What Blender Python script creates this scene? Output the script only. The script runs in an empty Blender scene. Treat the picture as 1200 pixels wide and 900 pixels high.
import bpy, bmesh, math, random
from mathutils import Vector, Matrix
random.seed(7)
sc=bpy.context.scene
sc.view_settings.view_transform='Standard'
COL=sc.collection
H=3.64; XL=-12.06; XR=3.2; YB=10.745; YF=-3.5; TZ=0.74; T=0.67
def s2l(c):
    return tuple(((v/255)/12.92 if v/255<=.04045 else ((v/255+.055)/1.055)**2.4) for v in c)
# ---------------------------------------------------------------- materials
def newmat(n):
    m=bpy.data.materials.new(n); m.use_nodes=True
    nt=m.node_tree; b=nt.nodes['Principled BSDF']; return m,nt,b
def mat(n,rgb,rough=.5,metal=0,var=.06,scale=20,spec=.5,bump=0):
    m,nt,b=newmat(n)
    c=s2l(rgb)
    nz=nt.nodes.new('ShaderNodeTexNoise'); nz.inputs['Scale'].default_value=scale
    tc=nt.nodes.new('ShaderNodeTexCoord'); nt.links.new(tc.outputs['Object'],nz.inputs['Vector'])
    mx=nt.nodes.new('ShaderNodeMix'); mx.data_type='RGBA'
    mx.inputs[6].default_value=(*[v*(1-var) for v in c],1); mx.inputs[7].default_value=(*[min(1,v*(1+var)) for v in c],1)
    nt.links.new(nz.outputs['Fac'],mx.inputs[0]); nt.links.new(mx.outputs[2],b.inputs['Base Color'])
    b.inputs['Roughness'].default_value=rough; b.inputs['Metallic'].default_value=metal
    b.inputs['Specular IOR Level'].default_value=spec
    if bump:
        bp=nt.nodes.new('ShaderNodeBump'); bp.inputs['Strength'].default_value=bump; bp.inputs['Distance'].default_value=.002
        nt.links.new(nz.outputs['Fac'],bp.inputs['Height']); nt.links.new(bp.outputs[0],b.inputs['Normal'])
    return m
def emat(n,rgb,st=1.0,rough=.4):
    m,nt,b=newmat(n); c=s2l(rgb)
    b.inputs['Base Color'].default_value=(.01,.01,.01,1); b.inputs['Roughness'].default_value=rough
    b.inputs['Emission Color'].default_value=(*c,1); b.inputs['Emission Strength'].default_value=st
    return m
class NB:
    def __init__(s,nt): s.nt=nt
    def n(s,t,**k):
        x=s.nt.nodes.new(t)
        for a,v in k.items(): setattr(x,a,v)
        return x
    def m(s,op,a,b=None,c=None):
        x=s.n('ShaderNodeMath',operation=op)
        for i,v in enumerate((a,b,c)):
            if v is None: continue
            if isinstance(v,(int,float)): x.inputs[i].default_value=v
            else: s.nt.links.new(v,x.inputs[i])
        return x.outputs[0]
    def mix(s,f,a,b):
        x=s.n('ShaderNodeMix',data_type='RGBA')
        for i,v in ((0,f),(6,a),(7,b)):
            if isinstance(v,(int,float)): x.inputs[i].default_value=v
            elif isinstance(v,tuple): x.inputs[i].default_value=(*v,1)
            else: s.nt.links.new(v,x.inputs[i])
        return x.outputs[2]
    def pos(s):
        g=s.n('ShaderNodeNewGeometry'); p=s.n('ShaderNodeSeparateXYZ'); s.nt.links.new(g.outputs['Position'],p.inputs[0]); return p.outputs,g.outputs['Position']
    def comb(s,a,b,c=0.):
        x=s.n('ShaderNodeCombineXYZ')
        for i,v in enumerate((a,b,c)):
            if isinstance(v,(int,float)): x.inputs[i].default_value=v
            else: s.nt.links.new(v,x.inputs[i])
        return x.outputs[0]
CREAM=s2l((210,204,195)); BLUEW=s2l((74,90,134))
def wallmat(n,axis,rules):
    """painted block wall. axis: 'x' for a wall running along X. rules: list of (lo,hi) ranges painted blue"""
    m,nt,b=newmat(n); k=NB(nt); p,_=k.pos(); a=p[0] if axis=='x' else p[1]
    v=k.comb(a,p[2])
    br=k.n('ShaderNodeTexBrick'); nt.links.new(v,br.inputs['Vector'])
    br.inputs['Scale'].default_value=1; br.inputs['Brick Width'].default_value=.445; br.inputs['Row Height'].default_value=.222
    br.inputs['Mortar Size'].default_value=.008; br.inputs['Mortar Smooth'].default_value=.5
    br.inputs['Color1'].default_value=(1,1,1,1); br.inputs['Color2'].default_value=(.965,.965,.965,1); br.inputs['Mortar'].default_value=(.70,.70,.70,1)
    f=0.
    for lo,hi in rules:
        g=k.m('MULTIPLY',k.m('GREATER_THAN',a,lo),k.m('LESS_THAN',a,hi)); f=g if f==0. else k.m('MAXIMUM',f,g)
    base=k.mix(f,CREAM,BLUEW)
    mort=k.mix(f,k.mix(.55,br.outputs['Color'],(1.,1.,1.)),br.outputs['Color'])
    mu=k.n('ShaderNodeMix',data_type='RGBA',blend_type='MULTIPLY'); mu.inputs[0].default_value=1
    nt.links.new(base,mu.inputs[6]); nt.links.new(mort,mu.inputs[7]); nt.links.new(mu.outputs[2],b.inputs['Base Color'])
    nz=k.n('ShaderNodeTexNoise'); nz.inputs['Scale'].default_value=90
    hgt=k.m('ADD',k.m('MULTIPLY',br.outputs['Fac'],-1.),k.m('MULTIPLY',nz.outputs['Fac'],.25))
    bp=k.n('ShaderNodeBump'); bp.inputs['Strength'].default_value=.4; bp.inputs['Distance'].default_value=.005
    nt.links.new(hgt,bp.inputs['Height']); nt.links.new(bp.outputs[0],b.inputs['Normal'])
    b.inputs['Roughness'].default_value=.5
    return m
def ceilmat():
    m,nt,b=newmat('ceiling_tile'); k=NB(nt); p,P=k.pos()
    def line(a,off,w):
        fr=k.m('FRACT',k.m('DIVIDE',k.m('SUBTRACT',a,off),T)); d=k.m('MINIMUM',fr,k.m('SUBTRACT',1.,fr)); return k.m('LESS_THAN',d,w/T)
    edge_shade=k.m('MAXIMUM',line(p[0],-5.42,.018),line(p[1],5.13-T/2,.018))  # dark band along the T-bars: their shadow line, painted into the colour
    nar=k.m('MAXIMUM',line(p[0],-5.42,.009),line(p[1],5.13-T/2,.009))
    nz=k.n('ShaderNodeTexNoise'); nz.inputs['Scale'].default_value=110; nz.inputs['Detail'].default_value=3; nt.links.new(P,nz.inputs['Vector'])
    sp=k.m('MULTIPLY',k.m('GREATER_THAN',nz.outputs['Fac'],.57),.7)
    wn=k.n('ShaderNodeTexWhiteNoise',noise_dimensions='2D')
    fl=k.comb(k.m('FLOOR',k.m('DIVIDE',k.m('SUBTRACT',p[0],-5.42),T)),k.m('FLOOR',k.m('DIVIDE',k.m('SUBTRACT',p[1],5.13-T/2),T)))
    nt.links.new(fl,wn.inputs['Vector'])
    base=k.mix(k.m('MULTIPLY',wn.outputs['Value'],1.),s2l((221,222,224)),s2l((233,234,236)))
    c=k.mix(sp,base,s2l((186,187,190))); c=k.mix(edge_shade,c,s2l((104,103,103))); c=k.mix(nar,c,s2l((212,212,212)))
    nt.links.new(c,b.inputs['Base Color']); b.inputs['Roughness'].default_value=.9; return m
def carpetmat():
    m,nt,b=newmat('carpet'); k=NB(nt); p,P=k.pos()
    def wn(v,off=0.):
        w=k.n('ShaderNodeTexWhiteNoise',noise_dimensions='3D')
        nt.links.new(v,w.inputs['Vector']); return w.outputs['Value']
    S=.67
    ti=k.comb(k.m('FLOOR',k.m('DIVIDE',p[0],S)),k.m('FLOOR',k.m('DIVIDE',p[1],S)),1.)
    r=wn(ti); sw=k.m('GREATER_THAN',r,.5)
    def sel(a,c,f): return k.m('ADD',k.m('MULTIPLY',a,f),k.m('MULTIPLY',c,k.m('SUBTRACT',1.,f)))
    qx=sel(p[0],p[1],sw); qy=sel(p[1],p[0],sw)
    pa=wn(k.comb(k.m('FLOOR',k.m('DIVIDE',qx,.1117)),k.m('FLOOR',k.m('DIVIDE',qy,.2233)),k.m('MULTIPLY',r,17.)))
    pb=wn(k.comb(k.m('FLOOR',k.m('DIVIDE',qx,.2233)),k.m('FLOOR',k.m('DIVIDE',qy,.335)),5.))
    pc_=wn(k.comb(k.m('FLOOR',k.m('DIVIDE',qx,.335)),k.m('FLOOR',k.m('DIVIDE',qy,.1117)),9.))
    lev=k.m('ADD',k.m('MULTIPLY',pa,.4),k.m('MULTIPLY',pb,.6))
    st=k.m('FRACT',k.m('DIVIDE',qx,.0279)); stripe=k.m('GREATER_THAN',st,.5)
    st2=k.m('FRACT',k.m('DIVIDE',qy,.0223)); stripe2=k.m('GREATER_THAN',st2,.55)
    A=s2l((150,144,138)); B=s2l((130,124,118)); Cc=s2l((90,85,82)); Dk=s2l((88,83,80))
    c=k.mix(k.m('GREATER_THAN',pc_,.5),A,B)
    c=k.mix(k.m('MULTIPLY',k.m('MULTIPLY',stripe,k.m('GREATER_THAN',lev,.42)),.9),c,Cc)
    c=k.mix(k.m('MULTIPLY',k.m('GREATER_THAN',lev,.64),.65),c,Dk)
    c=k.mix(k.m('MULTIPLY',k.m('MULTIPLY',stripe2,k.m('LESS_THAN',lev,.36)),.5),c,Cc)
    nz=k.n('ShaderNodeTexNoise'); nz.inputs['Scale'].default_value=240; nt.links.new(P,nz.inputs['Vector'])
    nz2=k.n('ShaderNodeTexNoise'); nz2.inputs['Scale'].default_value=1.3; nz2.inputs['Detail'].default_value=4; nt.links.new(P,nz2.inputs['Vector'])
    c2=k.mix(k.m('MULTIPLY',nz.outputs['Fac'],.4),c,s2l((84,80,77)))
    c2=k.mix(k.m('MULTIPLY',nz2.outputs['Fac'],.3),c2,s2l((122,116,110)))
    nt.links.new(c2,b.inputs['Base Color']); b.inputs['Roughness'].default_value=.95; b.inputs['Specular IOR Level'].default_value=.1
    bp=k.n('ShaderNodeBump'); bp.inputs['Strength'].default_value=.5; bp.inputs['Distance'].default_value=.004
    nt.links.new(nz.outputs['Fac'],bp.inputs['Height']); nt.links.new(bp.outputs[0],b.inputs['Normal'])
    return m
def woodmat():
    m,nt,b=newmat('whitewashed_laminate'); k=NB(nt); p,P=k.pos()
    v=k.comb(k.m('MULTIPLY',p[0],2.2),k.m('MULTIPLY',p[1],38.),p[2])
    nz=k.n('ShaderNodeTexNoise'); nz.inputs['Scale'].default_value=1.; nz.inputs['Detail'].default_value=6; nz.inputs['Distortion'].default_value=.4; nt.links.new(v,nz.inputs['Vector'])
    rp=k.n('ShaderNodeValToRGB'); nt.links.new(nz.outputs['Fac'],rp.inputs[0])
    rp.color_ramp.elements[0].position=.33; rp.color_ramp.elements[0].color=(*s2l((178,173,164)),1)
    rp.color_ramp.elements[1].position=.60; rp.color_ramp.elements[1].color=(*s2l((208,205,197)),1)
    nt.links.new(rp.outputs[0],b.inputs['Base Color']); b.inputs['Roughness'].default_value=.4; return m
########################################
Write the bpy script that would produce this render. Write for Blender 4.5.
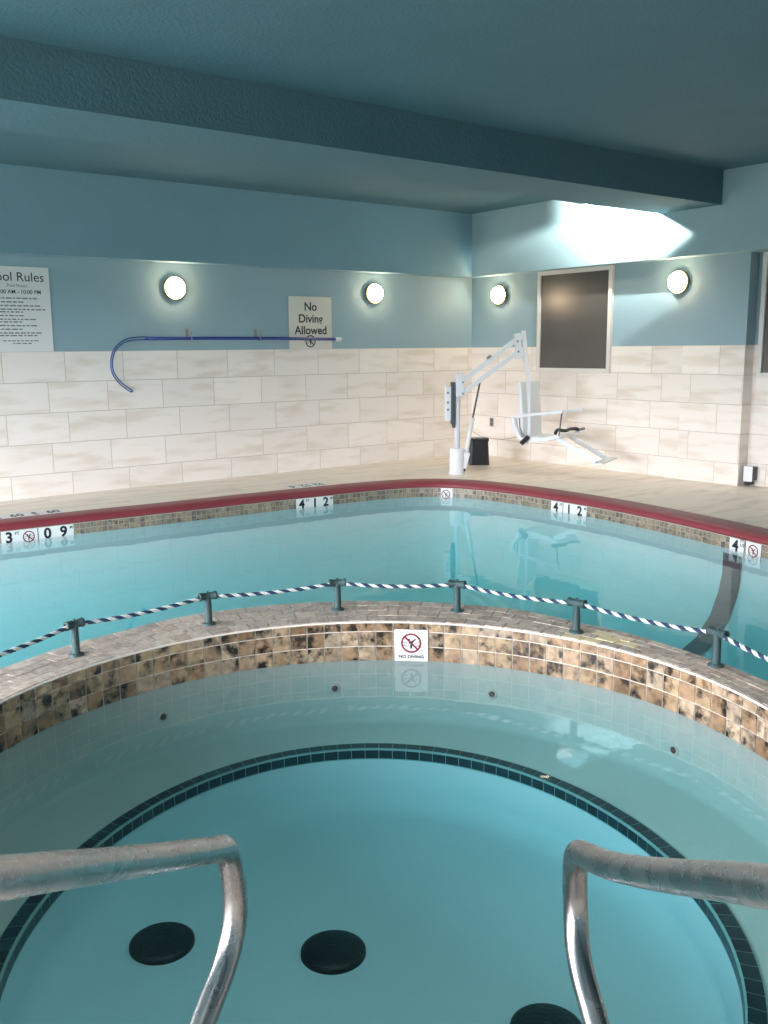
########################################
## Exercise description
Count each line with "scene" in it and report that figure by itself.

## Completed task
2